Wrongfully Convicted at 14: The Story of Gio Romero and the Cost of Injustice

Gio Romero On The Last Mile Radio

At just fourteen years old, Gio Hernandez Romero was wrongfully convicted at 14 and sentenced to 50 years to life for a murder he didn’t commit. Seventeen years later, he walked free—a living reminder of how fragile justice can be.

Gio Hernandez Romero was just beginning high school in Los Angeles when his life was ripped apart. “I was arrested on August 24, 2006,” he recalled. “They told me it was for murder and attempted murders—obviously crimes I did not commit.”

Gio thought it was a prank. “At first, I didn’t believe what was going on. I thought it was a scare-straight program,” he said on The Last Mile Radio. Instead, that day marked the beginning of a 17-year nightmare—one that would end only when he was exonerated in 2023, after being wrongfully convicted at 14 and sentenced to 50 years to life.

His story is extraordinary, but tragically, not unique.
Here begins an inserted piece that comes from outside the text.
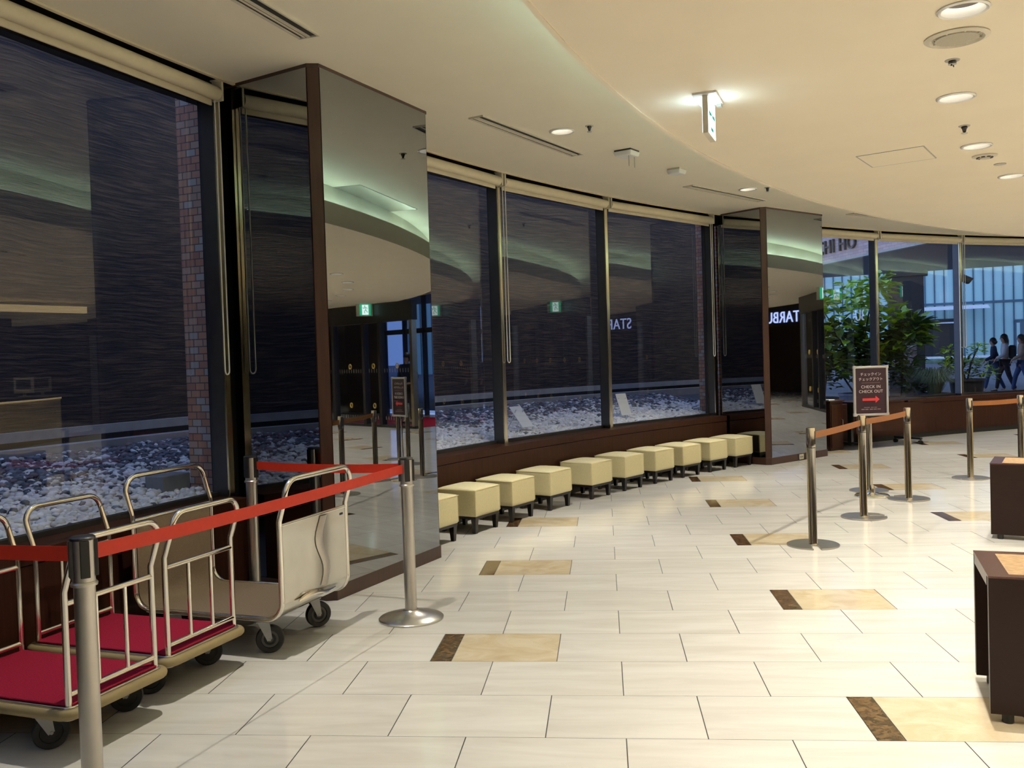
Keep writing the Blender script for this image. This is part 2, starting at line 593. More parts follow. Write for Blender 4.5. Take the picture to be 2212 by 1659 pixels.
cv = struct(MB().arc([(16.055, ZI - .006), (16.08, ZI - .006), (16.08, 3.15), (16.055, 3.15)], 0, 360, 240).build('trim_1', M['ceil_in']))
bw = struct(MB().arc([(15.84, ZI + .02), (15.86, ZI + .02), (15.86, ZC + .02), (15.84, ZC + .02)], 0, 360, 200).build('trim_2', M['ceil']))
tb = MB()
for a in range(92, 200, 4):
    tb.tube([pol(15.955, a + i * .6, 3.118) for i in range(7)], .016, 8)
ct = tb.build('cove_light', M['tube'], smooth=True)
tag(ct, 'run of fluorescent cove tubes hidden behind the curved lip of the lower ceiling', 'cove light')

# blind recess above the windows, with its small ceiling trim
struct(MB().arc([(18.72, ZC - .012), (18.745, ZC - .012), (18.745, ZC + .02), (18.72, ZC + .02)], 100, 190, 120).build('trim_3', M['blind']))
struct(MB().arc([(18.745, 3.56), (19.05, 3.56), (19.05, 3.62), (18.745, 3.62)], 0, 360, 160).build('trim_4', M['black']))
struct(MB().arc([(18.985, 3.30), (19.06, 3.30), (19.06, 3.62), (18.985, 3.62)], 100, 190, 120).build('trim_5', M['black']))
struct(MB().arc([(18.745, ZC + .02), (18.75, ZC + .02), (18.75, 3.57), (18.745, 3.57)], 0, 360, 160).build('trim_9', M['black']))  # unseen ring added with the disc below to shut sky light out
struct(MB().prism([tuple(pol(19.3, 3 * k)) for k in range(120)], 3.72, 3.80).build('roof_sky_block', M['black']))  # unseen black disc added to keep sky light out of the ceiling void
jb = MB()
for a, b in ((161.15, 162.0), (157.2, 158.5), (136.75, 137.45), (131.75, 133.3)):
    jb.arc([(18.94, .60), (18.99, .60), (18.99, 3.56), (18.94, 3.56)], a, b, 4)
struct(jb.build('trim_10', M['dark_m']), 'dark jamb strips between the end mullions and the mirror columns')

# low wood-panelled wall under the windows
for nm, a, b, nn in (('wall_left', 162.0, 182, 48), ('wall_center', 137.3, 157.9, 60), ('wall_right', 98, 133.0, 60)):
    w = MB()
    w.arc([(18.68, .08), (18.68, .565), (18.99, .565), (18.99, .08)], a, b, nn)
    w.arc([(18.69, 0), (18.69, .08), (18.99, .08), (18.99, 0)], a, b, nn, 2)
    w.arc([(18.70, .563), (18.70, .572), (18.98, .572), (18.98, .563)], a, b, nn, 2)
    w.arc([(18.675, .571), (18.675, .64), (19.0, .64), (19.0, .571)], a, b, nn, 1)
    struct(w.build(nm, [M['wood'], M['wood'], M['black']]))

# closed back of the lobby
wb = MB()
wb.arc([(18.75, 0), (18.95, 0), (18.95, 3.6), (18.75, 3.6)], 182, 360 + 57, 120)
struct(wb.build('wall_back', M['backwall']))
wb = MB()
wb.arc([(18.75, 0), (18.95, 0), (18.95, 3.6), (18.75, 3.6)], 57, 80, 30)
wb.arc([(18.70, .64), (18.9, .64), (18.9, 3.6), (18.70, 3.6)], 98, 108, 12)
struct(wb.build('wall_far', M['dkbrown']))

# windows: one straight pane per bay, a steel mullion at each side with its reflections coloured in
win_no = 0
NODES = [[181.0, 174.7, 168.4, 161.97], [157.2, 150.6, 144.4, 137.33], [131.75, 125.45, 119.3, 113.0]]
for grp in NODES:
    for i in range(3):
        win_no += 1
        a, b = grp[i], grp[i + 1]
        p0, p1 = pol(18.95, a), pol(18.95, b)
        mid = (p0 + p1) / 2
        root = struct(empty('window_%d' % win_no, (mid.x, mid.y, 0)))
        q0, q1 = p0 - mid, p1 - mid
        g = MB().add([(q0.x, q0.y, .64), (q1.x, q1.y, .64), (q1.x, q1.y, 3.5), (q0.x, q0.y, 3.5)], [(0, 1, 2, 3)])
        g.build('glass', M['glass'], root, fix=False)
        rail = MB()
        dr = (q1 - q0)
        ang = math.atan2(dr.y, dr.x)
        rail.box((0, 0, .655), (dr.length, .05, .03), ang)
        rail.build('bottom_rail', M['dark_m'], root)
        ends = [(b, 1)] if i else [(a, 0), (b, 1)]
        for th, k in ends:
            c = pol(18.905, th) - mid
            f = MB().box((c.x, c.y, 2.07), (.125, .05, 2.86), math.radians(th))
            fo = f.build('mullion', M['mull_shade'], root, bevel=.003)
            e = pol(18.836, th) - mid
            MB().box((e.x, e.y, 2.06), (.014, .053, 2.88), math.radians(th)).build('metal_edge', M['mull_lit'], fo, bevel=.002)


# mirror-clad columns
def column(name, A, B, Cc, Dd, label, outlet=False):
    A, B, Cc, Dd = [Vector(p) for p in (A, B, Cc, Dd)]
    back = A - B
    E = Dd + back * 1.02
    base = (A + B + Cc + Dd + E) / 5
    root = struct(empty(name, (base.x, base.y, 0)), label)
    L = lambda p: Vector(p) - base
    poly = [L(A), L(B), L(Cc), L(Dd), L(E)]
    ctr = sum(poly, Vector((0, 0))) / 5
    inset = [ctr + (p - ctr) * .995 for p in poly]
    MB().prism([tuple(p) for p in inset], 0, ZC + .01).build('core', M['trimwood'], root)

    def grow(p, k): return tuple(ctr + (p - ctr) * (1 + k / (p - ctr).length))
    MB().prism([grow(p, .008) for p in poly], 0, .095).build('baseboard', M['trimwood'], root, bevel=.002)
    MB().prism([grow(p, .006) for p in poly], ZC - .022, ZC).build('top_trim', M['trimwood'], root)
    for P, Q, i0, i1 in ((A, B, .012, .005), (Cc, Dd, .004, .018), (Dd, E, .018, .01)):
        P, Q = L(P), L(Q)
        t = (Q - P).normalized()
        nrm = Vector((t.y, -t.x)) if (Vector((t.y, -t.x)).dot((P + Q) / 2 - ctr) > 0) else Vector((-t.y, t.x))
        a, b = P + t * i0 + nrm * .004, Q - t * i1 + nrm * .004
        MB().add([(a.x, a.y, .095), (b.x, b.y, .095), (b.x, b.y, ZC - .022), (a.x, a.y, ZC - .022)], [(0, 1, 2, 3)]).build('mirror_panel', M['mirror'], root, fix=False)
    if outlet:
        P, Q = L(Cc), L(Dd)
        t = (Q - P).normalized(); nrm = Vector((t.y, -t.x))
        c = P + t * .66 + nrm * .012
        ang = math.atan2(t.y, t.x)
        o = MB().box((c.x, c.y, .05), (.10, .012, .07), ang)
        ou = o.build('outlet_plate', M['vent'], root, bevel=.003)
        ho = MB()
        for s in (-.018, .018):
            q = c + t * s + nrm * .006
            ho.box((q.x, q.y, .05), (.012, .004, .02), ang)
        ho.build('socket', M['black'], ou)
    return root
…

According to the National Registry of Exonerations, over 3,478 people in the U.S. have been exonerated since 1989. In 2023 alone, 153 wrongful convictions were overturned, costing a combined 2,230 years of human life.

Gio grew up in Los Angeles in a “poor but humble” family. “Both my parents worked tirelessly to make ends meet,” he said. “I was a quiet, awkward kid who got bullied a lot. I didn’t like school. I was a good student, but I didn’t like the environment.”

At thirteen, he began spending time with older kids in his neighborhood who were in a gang. “It started slow—just hanging out, dressing like them, and acting like them,” he said. That sense of belonging soon came at a devastating cost.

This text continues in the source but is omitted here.